Task description: Write the entries below out again exactly; any picture in them stays out.
* Begin Provided data *
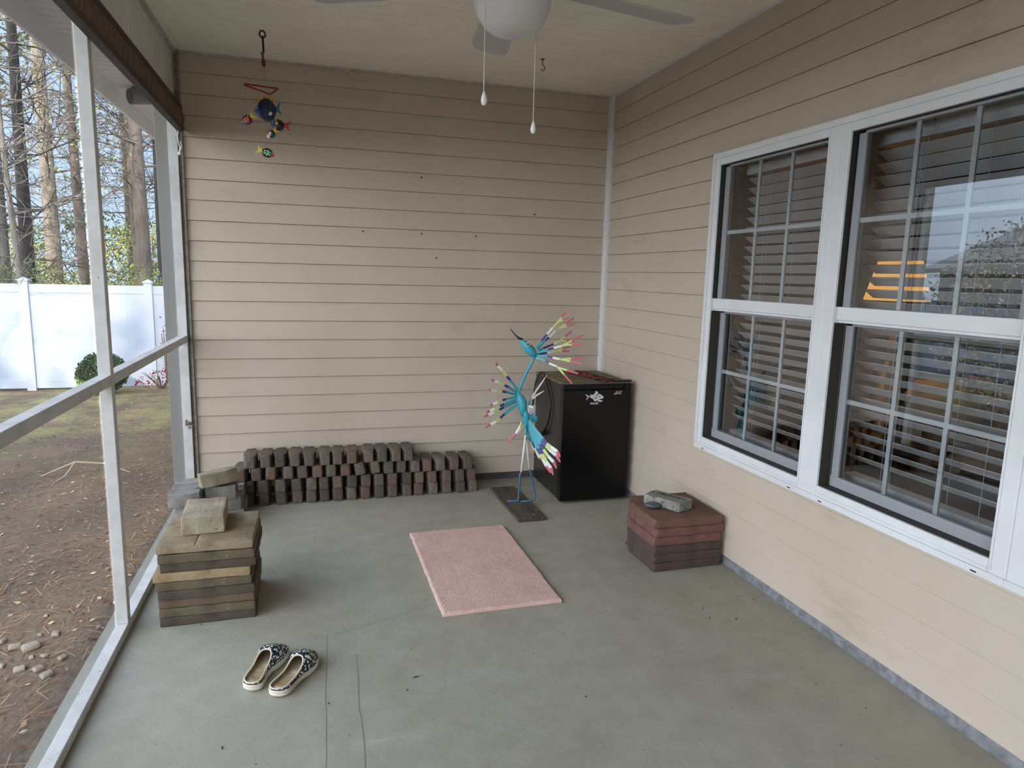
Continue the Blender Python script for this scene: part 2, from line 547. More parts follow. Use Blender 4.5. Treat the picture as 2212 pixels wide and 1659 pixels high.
# roof overhang outside the screens
def eaves():
    b = MB()
    y = 3.4
    while y > YB:
        y1 = y - 0.10
        prof = [(y, 2.842), (y - 0.006, 2.832), (y1 + 0.006, 2.832), (y1, 2.842)]
        vs = [(-3.5, p[0], p[1]) for p in prof] + [(-2.967 if y < 0 else -3.03, p[0], p[1]) for p in prof]
        b.add(vs, [(i, i + 1, 5 + i, 4 + i) for i in range(3)])
        y = y1
    b.box(-3.5, -3.05, YB, 3.4, 2.845, 2.95)
    b.build('ceiling_eave', M('soffit_vinyl', (214, 214, 214), 0.6), kind='structure')
    f = MB(); f.box(-3.52, -3.5, YB, 3.4, 2.70, 3.0)
    f.box(-3.64, -3.52, YB, 3.4, 2.83, 2.96)
    f.build('trim_7', WHITE, kind='structure')
    w = MB(); w.box(-3.03, 0.5, 0.125, 9.0, -0.5, 2.83)
    w.build('wall_outer', SIDING, kind='structure')
    r = MB(); r.prism([(-3.6, 2.95), (1.2, 4.9), (6, 2.95)], YB - 0.6, 3.4, Matrix(((1, 0, 0, 0), (0, 0, 1, 0), (0, 1, 0, 0), (0, 0, 0, 1))))
    r.build('roof', M('roof_shingle', (92, 88, 84), 0.9, var=(70, 66, 62), vscale=30), kind='structure')
eaves()

# ------------------------------------------------------------------ windows
SASH = M('sash_vinyl_shaded', (150, 152, 156), 0.5)  # vinyl toned grey: shade of the window recess is in the colour
def window(num, y0, y1, first, last):
    """y0 far edge, y1 near edge of the clear opening"""
    root = empty('window_%d' % num, (0, (y0 + y1) / 2, WZ0)); root['kind'] = 'structure'
    T = Matrix.Translation((0, -(y0 + y1) / 2, -WZ0))
    def part(nm, b, mat, bevel=0.0, par=None, label=None):
        o = b.build(nm, mat, par or root, bevel=bevel, label=label)
        if par is None: o.matrix_parent_inverse = T
        return o
    ya, yb = y0 + 0.062, y1 - 0.062
    if first: ya = WY0
    if last: yb = WY1
    xo = -0.034
    zt, zb, r0, r1 = 2.142, 0.654, 1.368, 1.436
    fr = MB()
    fr.box(xo, 0.10, y1, y0, zt, WZ1); fr.box(xo, 0.10, y1, y0, WZ0, zb)
    fr.box(xo, 0.10, y0, ya, WZ0, WZ1); fr.box(xo, 0.10, yb, y1, WZ0, WZ1)
    part('window_frame', fr, WHITE, 0.004)
    lip = MB()      # raised outer lip and inner step of the casing
    lip.box(xo - 0.009, xo, yb, ya, WZ1 - 0.024, WZ1 + 0.004); lip.box(xo - 0.009, xo, yb, ya, WZ0 - 0.004, WZ0 + 0.022)
    if first: lip.box(xo - 0.009, xo, ya - 0.018, ya + 0.003, WZ0 + 0.022, WZ1 - 0.024)
    lip.box(xo - 0.005, xo, y1 - 0.012, y1 - 0.004, WZ0 + 0.03, WZ1 - 0.03)
    lip.box(xo - 0.005, xo, y1, y0, WZ0 + 0.030, WZ0 + 0.036)
    part('casing_lip', lip, WHITE, 0.002)
    wp = MB()
    for yy in (y0 - 0.03, y1 + 0.05):
        wp.box(xo - 0.0095, xo - 0.0088, yy - 0.022, yy + 0.0, WZ0 + 0.004, WZ0 + 0.009)
    part('weep_slot', wp, DARK)
    # dark jamb tracks, plus thin strips with the recess's shade put in their colour
    j = MB(); j.box(0.070, 0.094, y0 - 0.020, y0, zb, zt); j.box(0.03, 0.036, y0 - 0.006, y0, zb, r0); j.box(0.07, 0.094, y1, y1 + 0.012, zb, zt)
    shade_strips = MB()
    shade_strips.box(-0.022, 0.099, y0 - 0.003, y0, zb, r0); shade_strips.box(-0.022, 0.099, y0 - 0.003, y0, r1, zt)
    shade_strips.box(-0.022, 0.030, y1, y0 - 0.003, zb, zb + 0.003); shade_strips.box(-0.022, 0.099, y1, y0 - 0.003, zt - 0.003, zt)
    part('jamb_shade_strip', shade_strips, M('jamb_recess_shade', (46, 43, 40), 0.7))
    part('jamb_track', j, M('jamb_grey', (84, 80, 75), 0.7))
    # upper sash, forward; lower sash, set back
    for nm, xs, za, zc in (('upper_sash', -0.004, r1, zt), ('lower_sash', 0.026, zb, r0)):
        s = MB()
        g0, g1 = y0 - 0.012, y1 + 0.004
        s.box(xs + 0.004, xs + 0.034, g0 - 0.036, g0, za, zc); s.box(xs + 0.004, xs + 0.034, g1, g1 + 0.036, za, zc)
        s.box(xs + 0.004, xs + 0.034, g1, g0, zc - 0.012, zc)
        if nm == 'lower_sash':
            s.box(xs, xs + 0.034, g1, g0, za, za + 0.048)
        so = part(nm, s, SASH, 0.002)
        so.matrix_parent_inverse = T
        zlo = za + (0.048 if nm == 'lower_sash' else 0.0)
        m = MB()
        ga, gb = g0 - 0.036, g1 + 0.036
        for k in (1, 2):
            yy = ga + (gb - ga) * k / 3.0
            m.box(xs + 0.016, xs + 0.024, yy - 0.0095, yy + 0.0095, zlo, zc - 0.012)
        zz = (zlo + zc) / 2
        m.box(xs + 0.0155, xs + 0.0245, gb, ga, zz - 0.0095, zz + 0.0095)
        mo = m.build('muntin', WHITE, so)
        g = MB(); g.add([(xs + 0.013, gb, zlo), (xs + 0.013, ga, zlo), (xs + 0.013, ga, zc - 0.012), (xs + 0.013, gb, zc - 0.012)], [(3, 2, 1, 0)])
        g.build('glass_pane', GLASS, so)
    r = MB(); r.box(-0.012, 0.05, y1, y0, r0 + 0.012, r1); r.box(-0.004, 0.05, y1, y0, r0, r0 + 0.012)
    part('meeting_rail', r, WHITE, 0.003)
    return root
window(1, -1.507, -2.313, True, False)
window(2, -2.435, -3.235, False, False)
window(3, -3.360, -4.220, False, True)

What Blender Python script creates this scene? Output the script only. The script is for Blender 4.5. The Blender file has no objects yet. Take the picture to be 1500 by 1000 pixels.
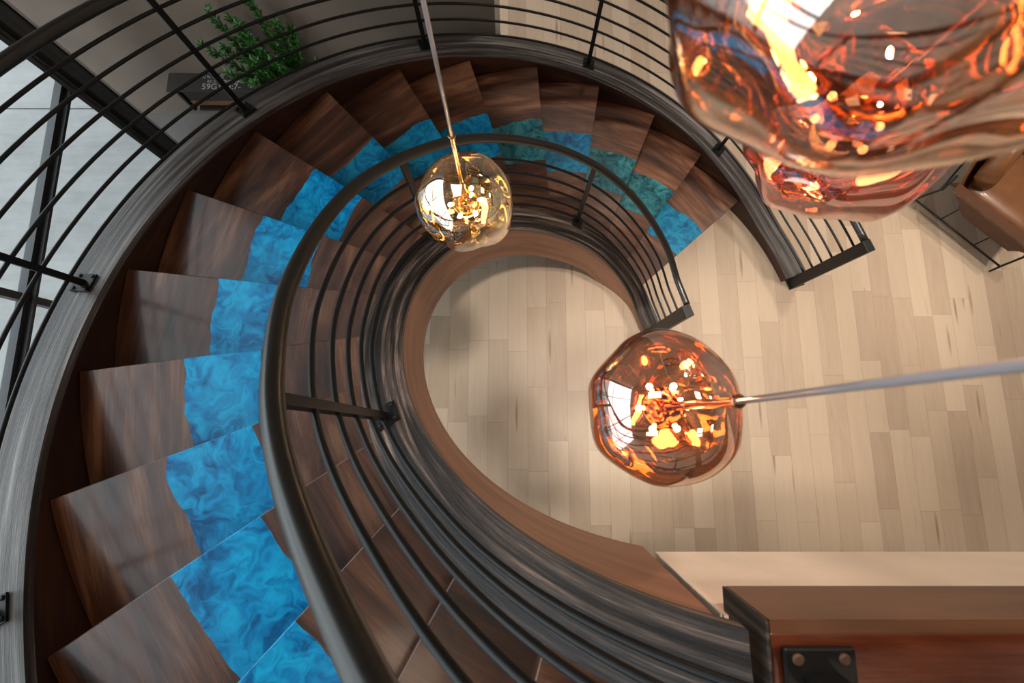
* End Provided data *
Response:
Continue the Blender Python script for this scene: part 2, from line 547. More parts follow. Use Blender 4.5. Treat the picture as 2212 pixels wide and 1659 pixels high.
# roof overhang outside the screens
def eaves():
    b = MB()
    y = 3.4
    while y > YB:
        y1 = y - 0.10
        prof = [(y, 2.842), (y - 0.006, 2.832), (y1 + 0.006, 2.832), (y1, 2.842)]
        vs = [(-3.5, p[0], p[1]) for p in prof] + [(-2.967 if y < 0 else -3.03, p[0], p[1]) for p in prof]
        b.add(vs, [(i, i + 1, 5 + i, 4 + i) for i in range(3)])
        y = y1
    b.box(-3.5, -3.05, YB, 3.4, 2.845, 2.95)
    b.build('ceiling_eave', M('soffit_vinyl', (214, 214, 214), 0.6), kind='structure')
    f = MB(); f.box(-3.52, -3.5, YB, 3.4, 2.70, 3.0)
    f.box(-3.64, -3.52, YB, 3.4, 2.83, 2.96)
    f.build('trim_7', WHITE, kind='structure')
    w = MB(); w.box(-3.03, 0.5, 0.125, 9.0, -0.5, 2.83)
    w.build('wall_outer', SIDING, kind='structure')
    r = MB(); r.prism([(-3.6, 2.95), (1.2, 4.9), (6, 2.95)], YB - 0.6, 3.4, Matrix(((1, 0, 0, 0), (0, 0, 1, 0), (0, 1, 0, 0), (0, 0, 0, 1))))
    r.build('roof', M('roof_shingle', (92, 88, 84), 0.9, var=(70, 66, 62), vscale=30), kind='structure')
eaves()

# ------------------------------------------------------------------ windows
SASH = M('sash_vinyl_shaded', (150, 152, 156), 0.5)  # vinyl toned grey: shade of the window recess is in the colour
def window(num, y0, y1, first, last):
    """y0 far edge, y1 near edge of the clear opening"""
    root = empty('window_%d' % num, (0, (y0 + y1) / 2, WZ0)); root['kind'] = 'structure'
    T = Matrix.Translation((0, -(y0 + y1) / 2, -WZ0))
    def part(nm, b, mat, bevel=0.0, par=None, label=None):
        o = b.build(nm, mat, par or root, bevel=bevel, label=label)
        if par is None: o.matrix_parent_inverse = T
        return o
    ya, yb = y0 + 0.062, y1 - 0.062
    if first: ya = WY0
    if last: yb = WY1
    xo = -0.034
    zt, zb, r0, r1 = 2.142, 0.654, 1.368, 1.436
    fr = MB()
    fr.box(xo, 0.10, y1, y0, zt, WZ1); fr.box(xo, 0.10, y1, y0, WZ0, zb)
    fr.box(xo, 0.10, y0, ya, WZ0, WZ1); fr.box(xo, 0.10, yb, y1, WZ0, WZ1)
    part('window_frame', fr, WHITE, 0.004)
    lip = MB()      # raised outer lip and inner step of the casing
    lip.box(xo - 0.009, xo, yb, ya, WZ1 - 0.024, WZ1 + 0.004); lip.box(xo - 0.009, xo, yb, ya, WZ0 - 0.004, WZ0 + 0.022)
    if first: lip.box(xo - 0.009, xo, ya - 0.018, ya + 0.003, WZ0 + 0.022, WZ1 - 0.024)
    lip.box(xo - 0.005, xo, y1 - 0.012, y1 - 0.004, WZ0 + 0.03, WZ1 - 0.03)
    lip.box(xo - 0.005, xo, y1, y0, WZ0 + 0.030, WZ0 + 0.036)
    part('casing_lip', lip, WHITE, 0.002)
    wp = MB()
    for yy in (y0 - 0.03, y1 + 0.05):
        wp.box(xo - 0.0095, xo - 0.0088, yy - 0.022, yy + 0.0, WZ0 + 0.004, WZ0 + 0.009)
    part('weep_slot', wp, DARK)
    # dark jamb tracks, plus thin strips with the recess's shade put in their colour
    j = MB(); j.box(0.070, 0.094, y0 - 0.020, y0, zb, zt); j.box(0.03, 0.036, y0 - 0.006, y0, zb, r0); j.box(0.07, 0.094, y1, y1 + 0.012, zb, zt)
    shade_strips = MB()
    shade_strips.box(-0.022, 0.099, y0 - 0.003, y0, zb, r0); shade_strips.box(-0.022, 0.099, y0 - 0.003, y0, r1, zt)
    shade_strips.box(-0.022, 0.030, y1, y0 - 0.003, zb, zb + 0.003); shade_strips.box(-0.022, 0.099, y1, y0 - 0.003, zt - 0.003, zt)
    part('jamb_shade_strip', shade_strips, M('jamb_recess_shade', (46, 43, 40), 0.7))
    part('jamb_track', j, M('jamb_grey', (84, 80, 75), 0.7))
    # upper sash, forward; lower sash, set back
    for nm, xs, za, zc in (('upper_sash', -0.004, r1, zt), ('lower_sash', 0.026, zb, r0)):
        s = MB()
        g0, g1 = y0 - 0.012, y1 + 0.004
        s.box(xs + 0.004, xs + 0.034, g0 - 0.036, g0, za, zc); s.box(xs + 0.004, xs + 0.034, g1, g1 + 0.036, za, zc)
        s.box(xs + 0.004, xs + 0.034, g1, g0, zc - 0.012, zc)
        if nm == 'lower_sash':
            s.box(xs, xs + 0.034, g1, g0, za, za + 0.048)
        so = part(nm, s, SASH, 0.002)
        so.matrix_parent_inverse = T
        zlo = za + (0.048 if nm == 'lower_sash' else 0.0)
        m = MB()
        ga, gb = g0 - 0.036, g1 + 0.036
        for k in (1, 2):
            yy = ga + (gb - ga) * k / 3.0
            m.box(xs + 0.016, xs + 0.024, yy - 0.0095, yy + 0.0095, zlo, zc - 0.012)
        zz = (zlo + zc) / 2
        m.box(xs + 0.0155, xs + 0.0245, gb, ga, zz - 0.0095, zz + 0.0095)
        mo = m.build('muntin', WHITE, so)
        g = MB(); g.add([(xs + 0.013, gb, zlo), (xs + 0.013, ga, zlo), (xs + 0.013, ga, zc - 0.012), (xs + 0.013, gb, zc - 0.012)], [(3, 2, 1, 0)])
        g.build('glass_pane', GLASS, so)
    r = MB(); r.box(-0.012, 0.05, y1, y0, r0 + 0.012, r1); r.box(-0.004, 0.05, y1, y0, r0, r0 + 0.012)
    part('meeting_rail', r, WHITE, 0.003)
    return root
window(1, -1.507, -2.313, True, False)
window(2, -2.435, -3.235, False, False)
window(3, -3.360, -4.220, False, True)

What Blender Python script creates this scene? Output the script only. The script is for Blender 4.5. The Blender file has no objects yet. Take the picture to be 1500 by 1000 pixels.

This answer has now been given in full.